CPM rout: End of road for veteran leaders in Kerala?

Political future looks bleak for some party leaders even as the introspection in the coming days is set to be crucial for others.
T M Thomas Isaac
T M Thomas Isaac

THIRUVANANTHAPURAM : The CPM’s second consecutive big defeat in the Lok Sabha elections has put question marks over the future of veteran leaders. The CPM had fielded 15 candidates ranging from a politburo member to state committee members and sitting MLAs, besides its lone sitting MP, on the party symbol. However, voters rejected everyone except Minister K Radhakrishnan.

The defeats of politburo member A Vijayaraghavan, central committee members K K Shailaja, Elamaram Kareem and T M Thomas Isaac, state committee members M V Jayarajan and M V Balakrishnan, MLAs M Mukesh and V Joy, ex-minister C Raveendranath, former MP Joice George, and sitting MP A M Ariff had shocked the leadership.

In the aftermath of the debacle, the political future looks bleak for some leaders even as the introspection in the coming days is set to be crucial for others. There was a strong opinion within the CPM that veteran leaders should be shown the door and new blood given chances.

Right from the start of the candidate selection process, the leadership had said the sole criteria for candidate selection was winnability. However, it is alleged that based on that single criterion many names were pushed into the candidates’ list bypassing opinions from lower committees.

“When actor Mukesh’s name was floating in the party circles, some district-level leaders reportedly tried to suggest a young woman councillor’s name instead. But they were asked to remain silent and warned that if they raised objections and the actor was defeated, they would be held responsible. So, they chose not to speak,” a CPM leader told TNIE.

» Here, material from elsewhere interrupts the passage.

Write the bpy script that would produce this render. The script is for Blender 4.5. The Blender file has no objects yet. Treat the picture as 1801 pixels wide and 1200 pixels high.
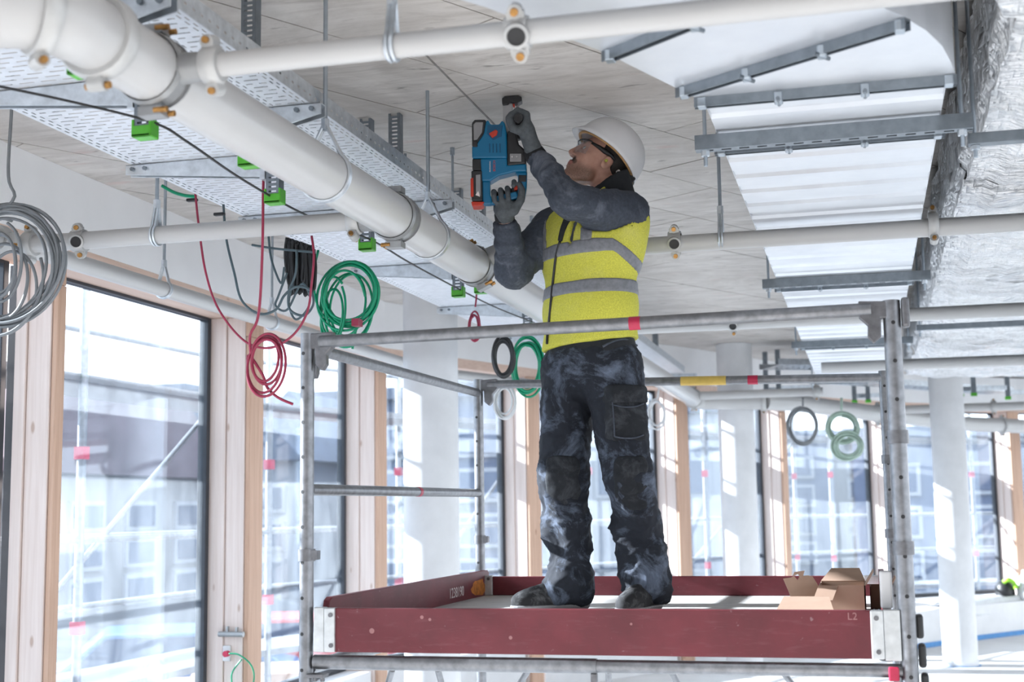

Mukesh’s performance as an MLA was criticised even within the CPM. Questions are now being raised about the electoral future of Vijayaraghavan, Isaac, Kareem, Raveendranath and Balakrishnan. It was Vijayaraghavan’s anti-woman remark that had destroyed CPM’s chances in Alathur in 2019. In Kasaragod, choosing Balakrishnan without considering the age and health factors was criticised.

“From candidate selection to campaign strategy, CPM’s calculations went wrong,” political analyst Ajith Sreenivasan told TNIE. “CPM took on the role of a ‘karanavar’ (male head of the Malayali family home) in the case of the Muslim minority. The unnecessary usage of slogans like solidarity to Palestine and the anti-CAA rhetoric had alienated the traditional Hindu vote mass from the CPM. On the other hand, Muslims did not see the CPM as their saviour.”

He said the party failed to realise that a major part of the anti-incumbency sentiment was directed at their lone star campaigner Chief Minister Pinarayi Vijayan.

“In a seat like Ponnani, which carries religious importance for Muslims, the CPM fielded a Muslim League rebel under the party symbol. His statements against the Panakkad family backfired. In Idukki, Joice was a misfit. The CPM forgot that they were fighting a national election,” Ajith said.

In Kannur and Pathanamthitta too, Jayarajan and Isaac were selected against the opinion within the party.

“In Chalakudy, Raveendranath had reportedly pleaded with the leadership to exclude him from candidature as he was mourning the loss of his brother. But the leadership insisted that he contest,” a CPM leader from Thrissur said.

In Vadakara, the result has shown that Shailaja no longer holds the personal charisma she once had.